Up to and including the line that contains "SC.camera = cam", write out each line of the material from its first line, exactly.

— Start Working data —

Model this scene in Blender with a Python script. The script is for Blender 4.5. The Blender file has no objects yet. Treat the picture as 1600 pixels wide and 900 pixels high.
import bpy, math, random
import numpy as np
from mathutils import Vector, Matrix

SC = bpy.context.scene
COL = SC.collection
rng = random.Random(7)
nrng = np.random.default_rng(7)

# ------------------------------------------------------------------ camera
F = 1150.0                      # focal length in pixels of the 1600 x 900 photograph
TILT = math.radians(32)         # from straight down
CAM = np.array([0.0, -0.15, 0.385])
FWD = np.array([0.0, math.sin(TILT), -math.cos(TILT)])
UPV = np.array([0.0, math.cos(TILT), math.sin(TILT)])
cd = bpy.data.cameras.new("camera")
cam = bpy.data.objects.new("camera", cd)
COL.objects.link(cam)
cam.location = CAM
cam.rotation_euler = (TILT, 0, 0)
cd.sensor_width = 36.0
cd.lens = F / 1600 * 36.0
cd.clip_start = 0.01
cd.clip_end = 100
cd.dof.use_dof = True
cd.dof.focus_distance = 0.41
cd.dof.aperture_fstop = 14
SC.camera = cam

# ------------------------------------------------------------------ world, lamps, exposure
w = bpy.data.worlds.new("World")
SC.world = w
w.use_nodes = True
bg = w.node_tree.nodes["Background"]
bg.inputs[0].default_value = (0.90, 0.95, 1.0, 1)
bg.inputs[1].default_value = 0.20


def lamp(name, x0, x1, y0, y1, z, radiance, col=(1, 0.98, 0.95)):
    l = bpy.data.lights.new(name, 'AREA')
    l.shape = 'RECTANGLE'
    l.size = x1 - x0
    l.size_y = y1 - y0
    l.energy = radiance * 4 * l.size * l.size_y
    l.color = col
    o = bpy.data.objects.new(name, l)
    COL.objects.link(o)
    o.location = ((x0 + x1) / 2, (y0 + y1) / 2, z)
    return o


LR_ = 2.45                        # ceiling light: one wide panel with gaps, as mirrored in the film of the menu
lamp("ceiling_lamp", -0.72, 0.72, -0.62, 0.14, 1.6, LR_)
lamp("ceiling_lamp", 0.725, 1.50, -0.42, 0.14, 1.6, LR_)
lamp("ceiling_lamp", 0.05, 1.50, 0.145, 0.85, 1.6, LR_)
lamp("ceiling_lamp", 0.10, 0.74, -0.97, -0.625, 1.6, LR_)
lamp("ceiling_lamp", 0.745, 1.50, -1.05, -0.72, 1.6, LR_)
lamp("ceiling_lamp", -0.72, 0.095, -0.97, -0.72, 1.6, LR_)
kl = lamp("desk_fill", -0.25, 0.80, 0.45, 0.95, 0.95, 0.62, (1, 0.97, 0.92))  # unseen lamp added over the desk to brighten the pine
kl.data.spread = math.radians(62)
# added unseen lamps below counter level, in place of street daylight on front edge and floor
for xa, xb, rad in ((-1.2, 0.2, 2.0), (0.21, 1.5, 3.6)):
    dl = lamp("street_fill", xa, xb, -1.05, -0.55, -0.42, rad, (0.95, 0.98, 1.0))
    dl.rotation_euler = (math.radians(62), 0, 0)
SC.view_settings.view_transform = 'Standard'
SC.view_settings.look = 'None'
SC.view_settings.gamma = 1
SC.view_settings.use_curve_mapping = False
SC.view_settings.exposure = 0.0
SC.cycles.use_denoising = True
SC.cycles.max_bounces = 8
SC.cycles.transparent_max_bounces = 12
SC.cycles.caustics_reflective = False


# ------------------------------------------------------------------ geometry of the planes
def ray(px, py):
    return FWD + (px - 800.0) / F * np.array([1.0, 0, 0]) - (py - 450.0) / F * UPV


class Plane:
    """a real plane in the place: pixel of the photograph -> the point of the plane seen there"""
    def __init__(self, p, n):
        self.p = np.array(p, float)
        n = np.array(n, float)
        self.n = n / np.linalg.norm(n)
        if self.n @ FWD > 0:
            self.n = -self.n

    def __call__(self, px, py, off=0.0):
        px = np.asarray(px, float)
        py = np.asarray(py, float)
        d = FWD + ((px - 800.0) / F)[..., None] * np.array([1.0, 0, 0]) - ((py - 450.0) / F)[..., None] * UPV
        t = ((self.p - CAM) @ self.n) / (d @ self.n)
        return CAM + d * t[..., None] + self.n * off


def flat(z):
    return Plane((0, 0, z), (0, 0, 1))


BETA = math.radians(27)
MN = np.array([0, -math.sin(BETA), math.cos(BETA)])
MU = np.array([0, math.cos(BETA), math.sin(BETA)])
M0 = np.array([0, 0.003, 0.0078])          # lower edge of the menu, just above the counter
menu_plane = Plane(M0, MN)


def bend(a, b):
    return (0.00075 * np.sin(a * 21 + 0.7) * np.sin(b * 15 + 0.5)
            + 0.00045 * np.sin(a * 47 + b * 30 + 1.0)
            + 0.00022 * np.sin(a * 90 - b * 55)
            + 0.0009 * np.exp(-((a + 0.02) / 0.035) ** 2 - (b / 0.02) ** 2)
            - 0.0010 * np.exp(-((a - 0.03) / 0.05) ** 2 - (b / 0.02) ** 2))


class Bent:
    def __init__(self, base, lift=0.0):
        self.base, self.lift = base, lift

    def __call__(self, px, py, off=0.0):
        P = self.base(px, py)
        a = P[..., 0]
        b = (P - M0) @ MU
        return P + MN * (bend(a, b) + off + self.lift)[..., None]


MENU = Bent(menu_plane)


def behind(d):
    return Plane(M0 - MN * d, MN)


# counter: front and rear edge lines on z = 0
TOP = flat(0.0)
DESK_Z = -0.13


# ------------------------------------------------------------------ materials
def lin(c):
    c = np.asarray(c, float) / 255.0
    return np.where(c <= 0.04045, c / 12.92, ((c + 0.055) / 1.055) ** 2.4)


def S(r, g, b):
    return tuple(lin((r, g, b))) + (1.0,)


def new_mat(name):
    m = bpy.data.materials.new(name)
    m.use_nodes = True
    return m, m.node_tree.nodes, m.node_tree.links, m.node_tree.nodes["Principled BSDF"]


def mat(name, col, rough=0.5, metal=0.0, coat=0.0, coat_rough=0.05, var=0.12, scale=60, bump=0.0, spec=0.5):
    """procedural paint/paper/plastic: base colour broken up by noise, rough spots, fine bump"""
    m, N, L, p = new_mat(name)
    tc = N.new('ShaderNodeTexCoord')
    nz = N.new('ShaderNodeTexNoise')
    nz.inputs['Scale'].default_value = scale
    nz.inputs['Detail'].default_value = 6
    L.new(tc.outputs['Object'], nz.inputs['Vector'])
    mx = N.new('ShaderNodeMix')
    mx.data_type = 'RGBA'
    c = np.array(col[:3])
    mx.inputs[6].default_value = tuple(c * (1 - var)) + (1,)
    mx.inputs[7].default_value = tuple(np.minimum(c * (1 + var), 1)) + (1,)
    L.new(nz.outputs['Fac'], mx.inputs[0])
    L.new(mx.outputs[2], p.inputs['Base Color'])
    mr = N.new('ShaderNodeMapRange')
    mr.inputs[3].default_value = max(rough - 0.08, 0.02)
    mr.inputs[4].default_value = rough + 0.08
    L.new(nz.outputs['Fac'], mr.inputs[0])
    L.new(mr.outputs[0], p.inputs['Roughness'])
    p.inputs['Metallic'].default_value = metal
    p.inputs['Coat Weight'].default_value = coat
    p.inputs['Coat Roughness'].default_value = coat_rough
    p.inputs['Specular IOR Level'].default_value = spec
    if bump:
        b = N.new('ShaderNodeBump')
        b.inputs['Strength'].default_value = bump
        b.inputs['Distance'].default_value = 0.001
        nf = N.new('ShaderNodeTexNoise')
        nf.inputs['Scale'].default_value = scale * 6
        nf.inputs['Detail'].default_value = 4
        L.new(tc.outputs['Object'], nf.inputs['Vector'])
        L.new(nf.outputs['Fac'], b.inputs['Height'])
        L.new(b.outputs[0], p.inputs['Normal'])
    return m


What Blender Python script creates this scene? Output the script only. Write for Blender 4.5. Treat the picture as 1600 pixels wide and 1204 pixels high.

— End Working data —

# [Complete output]
Model this scene in Blender with a Python script. The script is for Blender 4.5. The Blender file has no objects yet. Treat the picture as 1600 pixels wide and 900 pixels high.
import bpy, math, random
import numpy as np
from mathutils import Vector, Matrix

SC = bpy.context.scene
COL = SC.collection
rng = random.Random(7)
nrng = np.random.default_rng(7)

# ------------------------------------------------------------------ camera
F = 1150.0                      # focal length in pixels of the 1600 x 900 photograph
TILT = math.radians(32)         # from straight down
CAM = np.array([0.0, -0.15, 0.385])
FWD = np.array([0.0, math.sin(TILT), -math.cos(TILT)])
UPV = np.array([0.0, math.cos(TILT), math.sin(TILT)])
cd = bpy.data.cameras.new("camera")
cam = bpy.data.objects.new("camera", cd)
COL.objects.link(cam)
cam.location = CAM
cam.rotation_euler = (TILT, 0, 0)
cd.sensor_width = 36.0
cd.lens = F / 1600 * 36.0
cd.clip_start = 0.01
cd.clip_end = 100
cd.dof.use_dof = True
cd.dof.focus_distance = 0.41
cd.dof.aperture_fstop = 14
SC.camera = cam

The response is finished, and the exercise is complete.